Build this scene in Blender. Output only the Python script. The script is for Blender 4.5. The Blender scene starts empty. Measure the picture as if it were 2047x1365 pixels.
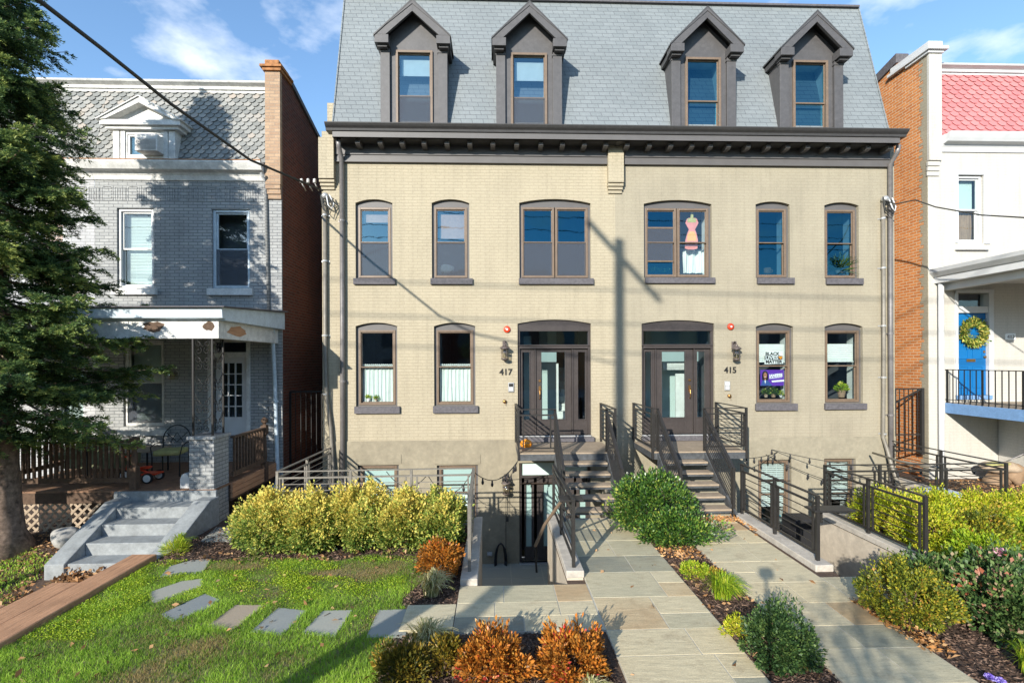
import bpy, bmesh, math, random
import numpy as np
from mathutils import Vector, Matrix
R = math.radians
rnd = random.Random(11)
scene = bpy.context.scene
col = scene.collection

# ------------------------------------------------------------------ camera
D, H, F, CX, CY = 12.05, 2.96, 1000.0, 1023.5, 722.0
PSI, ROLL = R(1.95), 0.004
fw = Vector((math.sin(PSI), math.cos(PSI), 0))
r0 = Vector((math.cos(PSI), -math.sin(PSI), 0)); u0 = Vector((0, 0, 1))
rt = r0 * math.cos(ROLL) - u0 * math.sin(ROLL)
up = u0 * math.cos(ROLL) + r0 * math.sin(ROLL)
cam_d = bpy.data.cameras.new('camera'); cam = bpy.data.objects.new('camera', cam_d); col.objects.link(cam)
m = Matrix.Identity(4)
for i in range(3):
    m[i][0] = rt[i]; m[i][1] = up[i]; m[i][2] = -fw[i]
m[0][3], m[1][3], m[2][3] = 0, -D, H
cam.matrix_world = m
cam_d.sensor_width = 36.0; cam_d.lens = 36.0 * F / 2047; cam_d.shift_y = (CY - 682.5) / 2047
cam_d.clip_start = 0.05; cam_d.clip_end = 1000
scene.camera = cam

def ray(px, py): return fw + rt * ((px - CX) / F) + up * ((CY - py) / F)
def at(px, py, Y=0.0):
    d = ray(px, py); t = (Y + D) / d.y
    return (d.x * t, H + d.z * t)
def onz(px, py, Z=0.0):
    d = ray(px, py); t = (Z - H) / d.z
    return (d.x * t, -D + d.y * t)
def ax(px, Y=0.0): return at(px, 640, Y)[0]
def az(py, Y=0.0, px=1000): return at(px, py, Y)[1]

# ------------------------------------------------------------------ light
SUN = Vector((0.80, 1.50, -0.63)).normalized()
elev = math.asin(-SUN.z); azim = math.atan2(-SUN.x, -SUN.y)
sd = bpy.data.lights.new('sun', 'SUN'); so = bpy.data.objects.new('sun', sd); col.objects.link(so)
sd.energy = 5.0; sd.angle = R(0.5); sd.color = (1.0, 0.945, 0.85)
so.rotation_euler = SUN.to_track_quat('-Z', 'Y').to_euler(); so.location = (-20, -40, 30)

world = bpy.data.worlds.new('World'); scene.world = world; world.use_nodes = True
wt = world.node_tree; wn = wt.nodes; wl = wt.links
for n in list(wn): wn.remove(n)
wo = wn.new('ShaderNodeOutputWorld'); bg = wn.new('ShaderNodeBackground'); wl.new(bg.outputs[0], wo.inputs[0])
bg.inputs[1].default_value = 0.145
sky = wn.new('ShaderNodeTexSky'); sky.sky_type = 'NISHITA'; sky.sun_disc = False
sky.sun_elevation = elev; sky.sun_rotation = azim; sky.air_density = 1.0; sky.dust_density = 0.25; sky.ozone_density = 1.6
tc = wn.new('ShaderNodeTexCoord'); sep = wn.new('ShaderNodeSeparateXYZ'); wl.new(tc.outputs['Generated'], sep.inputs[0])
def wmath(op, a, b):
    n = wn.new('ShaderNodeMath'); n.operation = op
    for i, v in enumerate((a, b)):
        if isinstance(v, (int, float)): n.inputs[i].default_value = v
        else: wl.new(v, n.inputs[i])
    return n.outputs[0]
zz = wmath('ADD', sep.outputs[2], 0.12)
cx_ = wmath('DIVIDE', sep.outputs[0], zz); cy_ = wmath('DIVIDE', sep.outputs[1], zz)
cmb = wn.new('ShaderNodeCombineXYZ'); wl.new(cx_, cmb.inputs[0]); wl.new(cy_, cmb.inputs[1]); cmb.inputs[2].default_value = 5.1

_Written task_
Leave out any pictures, please, and quote only the lines from the top of the data through the line that contains "scene.camera = cam".

_Reply to the exercise_
Build this scene in Blender. Output only the Python script. The script is for Blender 4.5. The Blender scene starts empty. Measure the picture as if it were 2047x1365 pixels.
import bpy, bmesh, math, random
import numpy as np
from mathutils import Vector, Matrix
R = math.radians
rnd = random.Random(11)
scene = bpy.context.scene
col = scene.collection

# ------------------------------------------------------------------ camera
D, H, F, CX, CY = 12.05, 2.96, 1000.0, 1023.5, 722.0
PSI, ROLL = R(1.95), 0.004
fw = Vector((math.sin(PSI), math.cos(PSI), 0))
r0 = Vector((math.cos(PSI), -math.sin(PSI), 0)); u0 = Vector((0, 0, 1))
rt = r0 * math.cos(ROLL) - u0 * math.sin(ROLL)
up = u0 * math.cos(ROLL) + r0 * math.sin(ROLL)
cam_d = bpy.data.cameras.new('camera'); cam = bpy.data.objects.new('camera', cam_d); col.objects.link(cam)
m = Matrix.Identity(4)
for i in range(3):
    m[i][0] = rt[i]; m[i][1] = up[i]; m[i][2] = -fw[i]
m[0][3], m[1][3], m[2][3] = 0, -D, H
cam.matrix_world = m
cam_d.sensor_width = 36.0; cam_d.lens = 36.0 * F / 2047; cam_d.shift_y = (CY - 682.5) / 2047
cam_d.clip_start = 0.05; cam_d.clip_end = 1000
scene.camera = cam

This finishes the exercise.